3. Stop preparing to be unprepared. Illinois and Chicago politicians have done almost nothing to put policies in place that will prepare for the next recession or financial problem. Here are some suggestions:

  • Acknowledge that there are recessions every five to 10 years in U.S. history. These recessions have been getting increasingly ugly, and the next one is likely not too far off. Illinois and Chicago are totally unprepared to deal with the finances of a shrinking economy.
  • Do everything possible to encourage economic growth and lock in the gains of a larger state economy. Gov. Bruce Rauner’s Turnaround Agenda contains major pieces of economic reform that are necessary to make the most out of Illinois’ potential.

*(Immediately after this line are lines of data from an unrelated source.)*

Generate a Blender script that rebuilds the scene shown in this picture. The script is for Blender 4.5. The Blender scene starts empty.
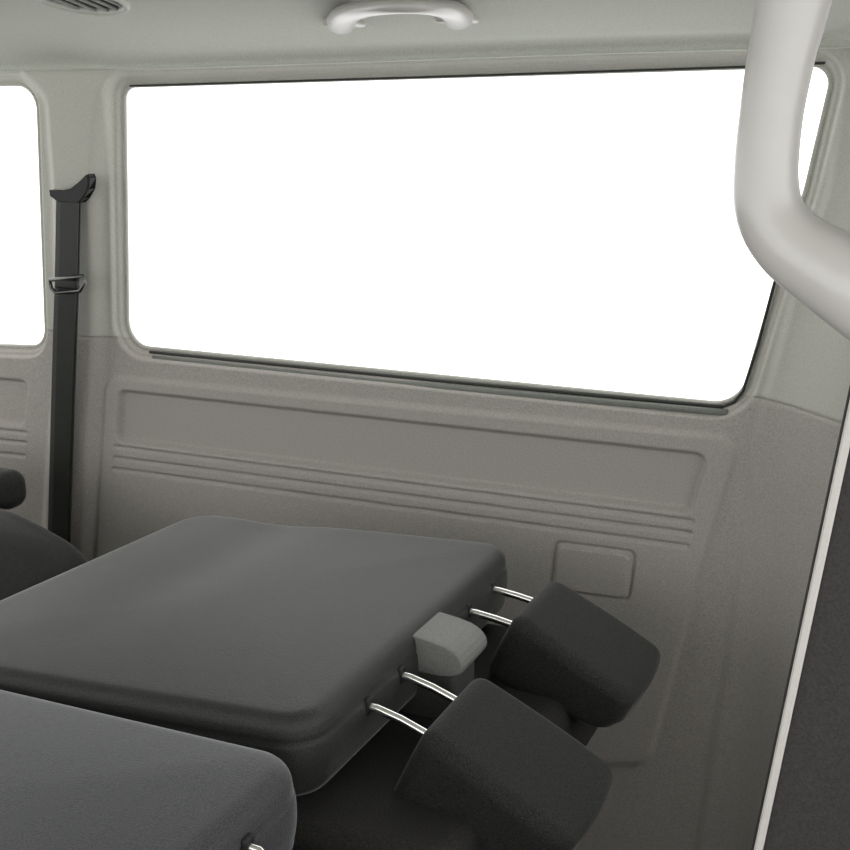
import bpy, bmesh, math, numpy as np
from mathutils import Vector, Matrix

scene = bpy.context.scene
scene.view_settings.view_transform = 'Standard'
scene.view_settings.look = 'None'

# ------------------------------------------------------------------ camera
FPX = 1186.0
C = np.array([0.0, 0.0, 1.20])
yaw = math.radians(25); pit = math.radians(15)
F = np.array([-math.sin(yaw)*math.cos(pit), math.cos(yaw)*math.cos(pit), -math.sin(pit)])
R = np.array([math.cos(yaw), math.sin(yaw), 0.0])
U = np.cross(R, F)
cam_d = bpy.data.cameras.new("camera"); cam = bpy.data.objects.new("camera", cam_d)
scene.collection.objects.link(cam); scene.camera = cam
cam_d.sensor_width = 36; cam_d.lens = FPX/850*36; cam_d.clip_start = 0.02
m = Matrix(((R[0],U[0],-F[0],C[0]),(R[1],U[1],-F[1],C[1]),(R[2],U[2],-F[2],C[2]),(0,0,0,1)))
cam.matrix_world = m

def ray(u, v):
    return F + R*(u-425)/FPX + U*(425-v)/FPX
def at_y(u, v, y):
    d = ray(u, v); return C + d*(y/d[1])
def at_z(u, v, z):
    d = ray(u, v); return C + d*((z-C[2])/d[2])

# ------------------------------------------------------------------ helpers
def sstep(a, b, x):
    t = np.clip((x-a)/(b-a), 0, 1); return t*t*(3-2*t)

def mat(name, col, rough=0.8, n_scale=300.0, n_amt=0.15, bump=0.1, metal=0.0, spec=0.3, sheen=0.0, sheen_tint=(1,1,1), sheen_rough=0.45):
    mt = bpy.data.materials.new(name); mt.use_nodes = True
    nt = mt.node_tree; bs = nt.nodes["Principled BSDF"]
    bs.inputs["Roughness"].default_value = rough
    bs.inputs["Metallic"].default_value = metal
    bs.inputs["Specular IOR Level"].default_value = spec
    if sheen:
        bs.inputs["Sheen Weight"].default_value = sheen
        bs.inputs["Sheen Roughness"].default_value = sheen_rough
        bs.inputs["Sheen Tint"].default_value = (*sheen_tint, 1)
    tc = nt.nodes.new("ShaderNodeTexCoord")
    nz = nt.nodes.new("ShaderNodeTexNoise"); nz.inputs["Scale"].default_value = n_scale
    nz.inputs["Detail"].default_value = 3
    nt.links.new(tc.outputs["Object"], nz.inputs["Vector"])
    rp = nt.nodes.new("ShaderNodeValToRGB")
    c = np.array(col)
    lo = np.clip(c*(1-n_amt), 0, 1); hi = np.clip(c*(1+n_amt), 0, 1)
    rp.color_ramp.elements[0].position = 0.3; rp.color_ramp.elements[1].position = 0.7
    rp.color_ramp.elements[0].color = (*lo, 1); rp.color_ramp.elements[1].color = (*hi, 1)
    nt.links.new(nz.outputs["Fac"], rp.inputs["Fac"])
    nt.links.new(rp.outputs["Color"], bs.inputs["Base Color"])
    if bump:
        bp = nt.nodes.new("ShaderNodeBump"); bp.inputs["Strength"].default_value = bump
        bp.inputs["Distance"].default_value = 0.002
        nt.links.new(nz.outputs["Fac"], bp.inputs["Height"])
        nt.links.new(bp.outputs["Normal"], bs.inputs["Normal"])
    return mt

M_low   = mat("grey_plastic_lower", (0.372, 0.350, 0.322), 0.72, 450, 0.20, 0.15)
M_up    = mat("light_trim_plastic", (0.462, 0.460, 0.412), 0.65, 450, 0.11, 0.05)
M_ceil  = mat("headliner_fabric", (0.46, 0.475, 0.42), 0.95, 400, 0.13, 0.1)
M_seat  = mat("seat_fabric", (0.016, 0.017, 0.015), 0.55, 600, 0.85, 0.35, spec=0.50, sheen=0.46, sheen_rough=0.28, sheen_tint=(0.97, 1.0, 0.94))
M_seatb = mat("seat_fabric_charcoal", (0.032, 0.032, 0.035), 0.58, 600, 0.75, 0.35, spec=0.46, sheen=0.46, sheen_tint=(0.96, 0.97, 1.0), sheen_rough=0.35)
M_head  = mat("headrest_fabric", (0.018, 0.018, 0.017), 0.80, 600, 0.80, 0.35, sheen=0.20, sheen_rough=0.3)
M_dark  = mat("dark_plastic", (0.015, 0.015, 0.015), 0.55, 300, 0.1, 0.05)
M_base  = mat("dark_base", (0.020, 0.019, 0.018), 0.85, 400, 0.5, 0.4)
M_belt  = mat("belt_webbing", (0.022, 0.024, 0.021), 0.5, 700, 0.3, 0.3)
M_belt2 = mat("belt_webbing_edge", (0.05, 0.053, 0.047), 0.5, 700, 0.3, 0.3)
M_chrome= mat("chrome", (0.86, 0.85, 0.83), 0.18, 50, 0.03, 0, metal=1.0)
M_steel = mat("steel", (0.12, 0.12, 0.115), 0.3, 50, 0.05, 0, metal=1.0)
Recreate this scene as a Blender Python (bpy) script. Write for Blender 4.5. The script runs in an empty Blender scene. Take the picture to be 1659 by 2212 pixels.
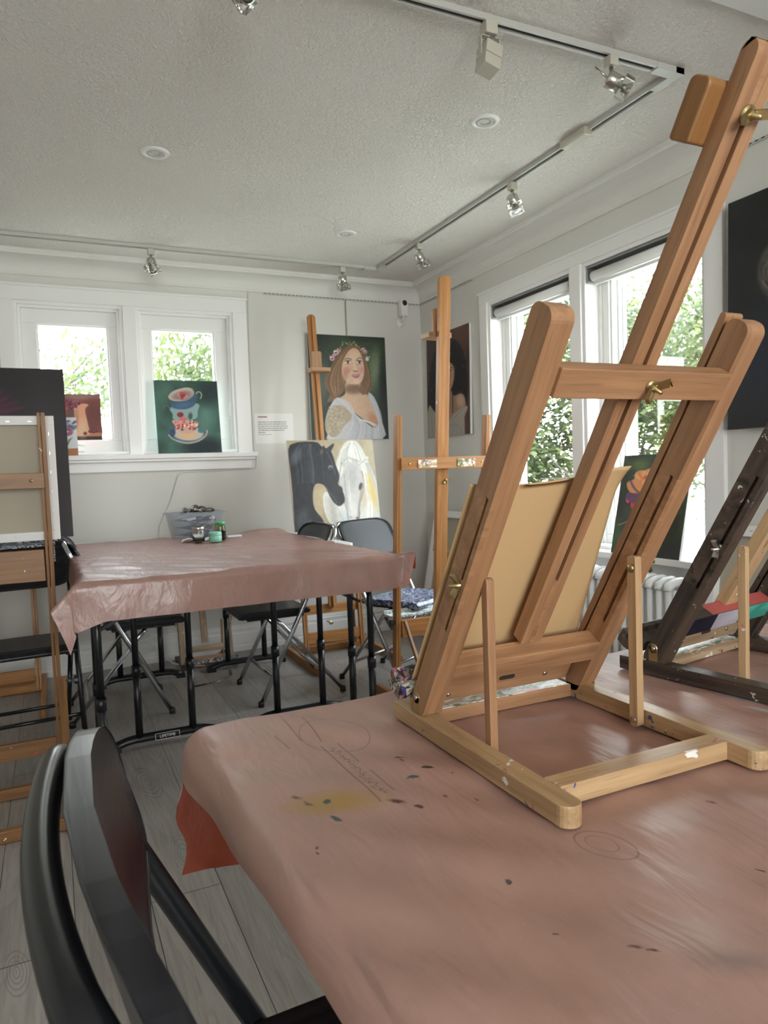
import bpy, math, random
import numpy as np
from mathutils import Vector, Matrix
random.seed(7)
rng = np.random.RandomState(5)
S = bpy.context.scene
C = S.collection
R = math.radians

# ---------------------------------------------------------------- camera, sky, exposure
CAM = Vector((-2.4662, -4.5606, 1.12))
yaw, pitch, roll = R(24.98), R(-3.19), R(-2.09)
f_ = Vector((math.sin(yaw)*math.cos(pitch), math.cos(yaw)*math.cos(pitch), math.sin(pitch)))
r0 = Vector((math.cos(yaw), -math.sin(yaw), 0)); u0 = r0.cross(f_)
r_ = r0*math.cos(roll)+u0*math.sin(roll); u_ = -r0*math.sin(roll)+u0*math.cos(roll)
cd = bpy.data.cameras.new('camera'); cam = bpy.data.objects.new('camera', cd); C.objects.link(cam)
cam.matrix_world = Matrix(((r_.x, u_.x, -f_.x, CAM.x), (r_.y, u_.y, -f_.y, CAM.y), (r_.z, u_.z, -f_.z, CAM.z), (0, 0, 0, 1)))
cd.sensor_fit = 'HORIZONTAL'; cd.sensor_width = 36; cd.lens = 36*1540/1659; cd.clip_start = .02
cd.dof.use_dof = True; cd.dof.focus_distance = 1.15; cd.dof.aperture_fstop = 16
S.camera = cam
S.view_settings.view_transform = 'Standard'; S.view_settings.look = 'None'
S.view_settings.gamma = 1; S.view_settings.use_curve_mapping = False
S.view_settings.exposure = -0.06
S.cycles.use_denoising = True
S.cycles.max_bounces = 12; S.cycles.diffuse_bounces = 6; S.cycles.transparent_max_bounces = 16
S.cycles.sample_clamp_indirect = 6; S.cycles.caustics_reflective = False; S.cycles.caustics_refractive = False

W = bpy.data.worlds.new('sky'); S.world = W; W.use_nodes = True
wn = W.node_tree; wn.nodes.clear()
wo = wn.nodes.new('ShaderNodeOutputWorld'); bg = wn.nodes.new('ShaderNodeBackground')
tc = wn.nodes.new('ShaderNodeTexCoord'); sx = wn.nodes.new('ShaderNodeSeparateXYZ'); rp = wn.nodes.new('ShaderNodeValToRGB')
wn.links.new(tc.outputs['Generated'], sx.inputs[0]); wn.links.new(sx.outputs['Z'], rp.inputs[0])
e = rp.color_ramp.elements
e[0].position = 0; e[0].color = (1, .985, .97, 1); e[1].position = .8; e[1].color = (.82, .90, 1, 1)
wn.links.new(rp.outputs[0], bg.inputs[0]); bg.inputs[1].default_value = 20
wn.links.new(bg.outputs[0], wo.inputs[0])

def portal(loc, rot, sx_, sy_):
    l = bpy.data.lights.new('window_portal', 'AREA'); l.shape = 'RECTANGLE'; l.size = sx_; l.size_y = sy_
    l.cycles.is_portal = True
    o = bpy.data.objects.new('window_portal', l); C.objects.link(o); o.location = loc; o.rotation_euler = rot
portal((-2.295, .14, 1.71), (R(-90), 0, 0), .42, .72); portal((-1.665, .14, 1.71), (R(-90), 0, 0), .42, .72)
portal((.14, -1.36, 1.4), (R(90), 0, R(90)), .62, 1.4); portal((.14, -2.13, 1.4), (R(90), 0, R(90)), .62, 1.4)
portal((-2.5, -7.55, 1.5), (R(90), 0, 0), 2.2, 1.45)

# ---------------------------------------------------------------- mesh helpers
def V(*a): return Vector(a)
class MB:
    def __init__(s): s.v = []; s.f = []; s.sm = []; s.g = []; s.col = None
    def raw(s, vs, fs, smooth=False, gc=None):
        o = len(s.v); off = Vector((random.uniform(-9, 9), random.uniform(-9, 9), random.uniform(-9, 9)))
        s.v += [tuple(p) for p in vs]
        s.g += [tuple(Vector(q)+off) for q in (gc if gc is not None else vs)]
        for f in fs: s.f.append(tuple(o+i for i in f)); s.sm.append(smooth)
        return s
    def prism(s, poly, o, ax, ay, az, d, smooth=False):
        o, ax, ay, az = map(Vector, (o, ax, ay, az)); n = len(poly)
        vs = [o+ax*a+ay*b for a, b in poly]+[o+ax*a+ay*b+az*d for a, b in poly]
        g = [(a, b, 0) for a, b in poly]+[(a, b, d) for a, b in poly]
        if ax.cross(ay).dot(az)*d < 0: vs = vs; rev = True
        else: rev = False
        fs = [tuple(range(n-1, -1, -1)), tuple(range(n, 2*n))]+[(i, (i+1) % n, n+(i+1) % n, n+i) for i in range(n)]
        if rev: fs = [tuple(reversed(f)) for f in fs]
        return s.raw(vs, fs, smooth, g)
    def box(s, x0, x1, y0, y1, z0, z1):
        d = [abs(x1-x0), abs(y1-y0), abs(z1-z0)]; k = d.index(max(d))
        vs = [Vector((x, y, z)) for z in (z0, z1) for y in (y0, y1) for x in (x0, x1)]
        g = [(p[k], p[(k+1) % 3], p[(k+2) % 3]) for p in vs]
        return s.raw(vs, [(0, 2, 3, 1), (4, 5, 7, 6), (0, 1, 5, 4), (1, 3, 7, 5), (3, 2, 6, 7), (2, 0, 4, 6)], False, g)
    def bar(s, p0, p1, w, h, up=(0, 0, 1), r0=0, r1=0, seg=5):
        p0, p1 = Vector(p0), Vector(p1); d = p1-p0; L = d.length; d.normalize()
        side = d.cross(Vector(up)).normalized(); upv = side.cross(d)
        a = w/2; poly = []
        def corner(cx, cy, r, a0):
            if r <= 0: poly.append((cx, cy)); return
            for i in range(seg+1):
                t = a0+math.pi/2*i/seg; poly.append((cx+math.cos(t)*r, cy+math.sin(t)*r))
        corner(r0, -a+r0, r0, math.pi); corner(L-r1, -a+r1, r1, -math.pi/2)
        corner(L-r1, a-r1, r1, 0); corner(r0, a-r0, r0, math.pi/2)
        if r0 <= 0: pass
        return s.prism(poly, p0-upv*(h/2), d, side, upv, h)
    def tube(s, pts, r, n=10, closed=False, flat=1.0):
        P = [Vector(p) for p in pts]; m = len(P); vs = []; g = []; fs = []; L = 0
        T = []
        for i in range(m):
            a = P[(i-1) % m] if (closed or i > 0) else P[i]; b = P[(i+1) % m] if (closed or i < m-1) else P[i]
            T.append((b-a).normalized())
        N = T[0].orthogonal().normalized()
        for i in range(m):
            N = (N-T[i]*N.dot(T[i])).normalized(); B = T[i].cross(N)
            if i: L += (P[i]-P[i-1]).length
            rr = r[i] if isinstance(r, (list, tuple)) else r
            for k in range(n):
                t = 2*math.pi*k/n; vs.append(P[i]+N*math.cos(t)*rr+B*math.sin(t)*rr*flat); g.append((L, math.cos(t)*rr, math.sin(t)*rr))
        q = m if closed else m-1
        for i in range(q):
            j = (i+1) % m
            for k in range(n): fs.append((i*n+k, i*n+(k+1) % n, j*n+(k+1) % n, j*n+k))
        s.raw(vs, fs, True, g)
        if not closed:
            o = len(s.v)-m*n
            s.f.append(tuple(o+k for k in range(n-1, -1, -1))); s.sm.append(False)
            s.f.append(tuple(o+(m-1)*n+k for k in range(n))); s.sm.append(False)
        return s
    def lathe(s, prof, o=(0, 0, 0), axis=(0, 0, 1), n=20, smooth=True):
        o, A = Vector(o), Vector(axis).normalized(); N = A.orthogonal().normalized(); B = A.cross(N)
        vs = []; fs = []; m = len(prof)
        for r, h in prof:
            for k in range(n):
                t = 2*math.pi*k/n; vs.append(o+A*h+(N*math.cos(t)+B*math.sin(t))*r)
        for i in range(m-1):
            for k in range(n): fs.append((i*n+k, i*n+(k+1) % n, (i+1)*n+(k+1) % n, (i+1)*n+k))
        return s.raw(vs, fs, smooth)
    def grid(s, fn, nu, nv, smooth=True, flip=False):
        vs = [Vector(fn(i/nu, j/nv)) for j in range(nv+1) for i in range(nu+1)]
        fs = []
        for j in range(nv):
            for i in range(nu):
                a = j*(nu+1)+i; q = (a, a+1, a+nu+2, a+nu+1); fs.append(q if not flip else q[::-1])
        return s.raw(vs, fs, smooth)
    def build(s, name, mat, parent=None, bevel=0, loc=None, seg=2):
        me = bpy.data.meshes.new(name); me.from_pydata(s.v, [], s.f)
        me.polygons.foreach_set('use_smooth', s.sm)
        at = me.attributes.new('gc', 'FLOAT_VECTOR', 'POINT'); at.data.foreach_set('vector', [c for q in s.g for c in q])
        if s.col is not None:
            ca = me.color_attributes.new('Col', 'FLOAT_COLOR', 'POINT'); ca.data.foreach_set('color', np.asarray(s.col, dtype=np.float32).ravel())
        me.materials.append(mat); me.update()
        o = bpy.data.objects.new(name, me); C.objects.link(o)
        if parent is not None: o.parent = parent
        if loc is not None: o.location = loc
        if bevel:
            b = o.modifiers.new('edge', 'BEVEL'); b.width = bevel; b.segments = seg; b.limit_method = 'ANGLE'; b.angle_limit = R(40)
        return o
def tag(o, label=None, cat=None, group=None, kind=None):
    if label: o['label'] = label
    if cat: o['category'] = cat
    if group: o['group'] = group
    if kind: o['kind'] = kind
    return o
def thing(name, label, cat, loc=(0, 0, 0), rotz=0, group=None):
    o = bpy.data.objects.new(name, None); C.objects.link(o); o.empty_display_size = .05
    o.location = loc; o.rotation_euler = (0, 0, rotz)
    return tag(o, label, cat, group)
def struct(name, mb, mat, bevel=0, parent=None):
    o = mb.build(name, mat, parent, bevel); o['kind'] = 'structure'; return o
def copy_tree(o, parent=None):
    c = o.copy(); C.objects.link(c)
    if parent is not None: c.parent = parent
    for ch in list(o.children): copy_tree(ch, c)
    return c

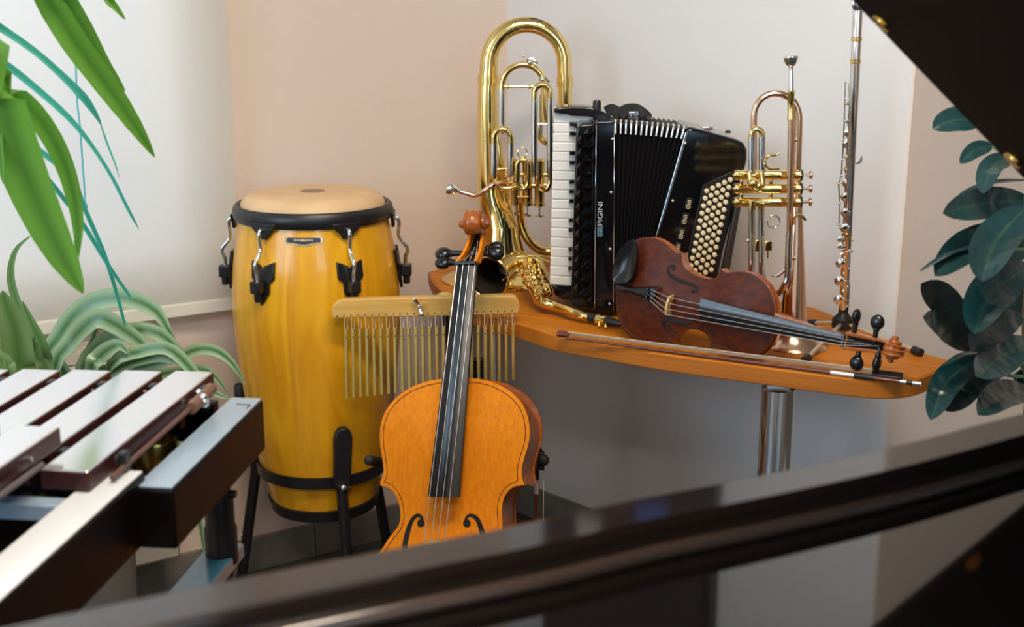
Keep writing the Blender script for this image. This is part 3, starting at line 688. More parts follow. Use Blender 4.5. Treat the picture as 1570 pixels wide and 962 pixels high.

  • Pass a state law that will allow municipalities to restructure through federal bankruptcy. Few things could be as ugly as insolvent Illinois cities that are prohibited from restructuring their debts and obligations.
  • Put a constitutional amendment on the ballot to repeal the pension-protection clause and allow pension obligations to be changed on a going-forward basis. It is absurd that taxpayers are locked in to pay for pension benefits on work that has not been done yet, leaving the state with no way to control pension obligations that won’t even be earned until decades from now.

With every day that passes, Illinois lawmakers are whistling past the graveyard, allowing the future to happen to the state rather than forging a future for the state. Avoiding the harsh consequences occurring elsewhere requires taking a different tack. Leadership in Chicago and Springfield must admit the mistakes of the past, and put in place policies emblematic of a lesson learned.